The African Export-Import Bank (Afreximbank) said on Monday it will institute a $1 billion adjustment facility to cushion the effects of the newly-launched continental free trade zone.

The facility will enable countries adjust in an orderly manner to sudden significant tariff revenue losses as a result of the implementation of the African Continental Free Trade Area (AfCFTA), which entered its operational phase on Sunday.

“This facility will help countries to accelerate the ratification of the AfCFTA,” Afreximbank’s president Benedict Oramah said, telling the heads of state at the African Union’s summit in Niamey, Niger.

Oramah added that, as part of its support for the implementation of the AfCFTA, Afreximbank had provided support to aid the work being done by the African Regional Standards Organisation and the AU in implementing the Agreement.

In addition to the facility, Oramah also announced a series of initiatives to ensure the implementation of the AfCFTA.

He unveiled the launch of the Pan-African Payment and Settlement System (PAPSS), the first continent-wide payment digital system focused on facilitating payments for goods and services in intra-African trade in African currencies. The bank has developed the PAPSS in collaboration with the African Union.

“It (PAPSS) is a platform that will domesticate, intra-regional payments, save the continent more than $5 billion in payment transaction costs per annum,” Oramah added.

According to Oramah, the new platform will also “formalise a significant proportion of the estimated $50 billion of informal intra-African trade, and above all, contribute in boosting intra-African trade.”

Afreximbank aims to make it possible for Africans to pay for intra-regional trade in their local currencies, he added. That’s why “the digital platform will deal a fatal blow to the underdevelopment of Africa caused by defragmentation of its economies. Our goal is to reduce, significantly, the foreign currency content of intra-African trade payments.”

Oramah argued that, in the “renewed focus on industrial and value-chain development across the continent in trying to boost trade and investment, it is imperative that we address the economic costs of effecting so many payments in scarce foreign exchange.”

“Making cross-border payments easier, cheaper and safer is an obvious critical step in creating an Africa we want,” Afreximbank’s president concluded.

Egyptian President Abdel Fattah al-Sisi, who currently chairs the AU, launched on Sunday the operational phase of the AfCFTA at the AU’s summit. The free trade, if successful, would unite 1.3 billion people, create a $3.4 trillion economic bloc.

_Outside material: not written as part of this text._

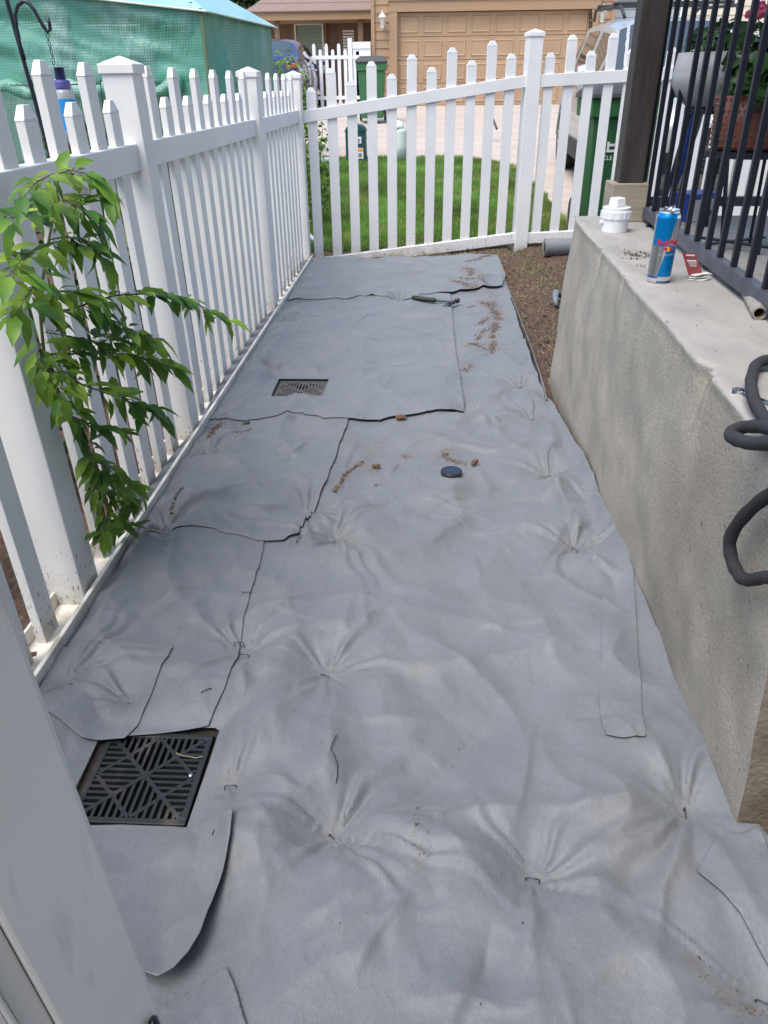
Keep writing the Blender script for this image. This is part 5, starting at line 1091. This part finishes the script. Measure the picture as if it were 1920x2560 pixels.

AfCFTA, the largest since the creation of the World Trade Organization in 1994, is expected to help unlock Africa’s long-stymied economic potential by boosting intra-regional trade, strengthening supply chains and spreading expertise.

So far, Fifty-four of the continent’s 55 states have signed up. 27 states have ratified the continental free trade zone, which is set to be a potential “economic game changer” according to the International Monetary Fund.

The free trade agreement was adopted and opened for signature on 21 March 2018 in Kigali. It later entered into force on 30 May 2019, thirty days after having received the twenty-second instrument of ratification on 29 April, 2019 in conformity with legal provisions.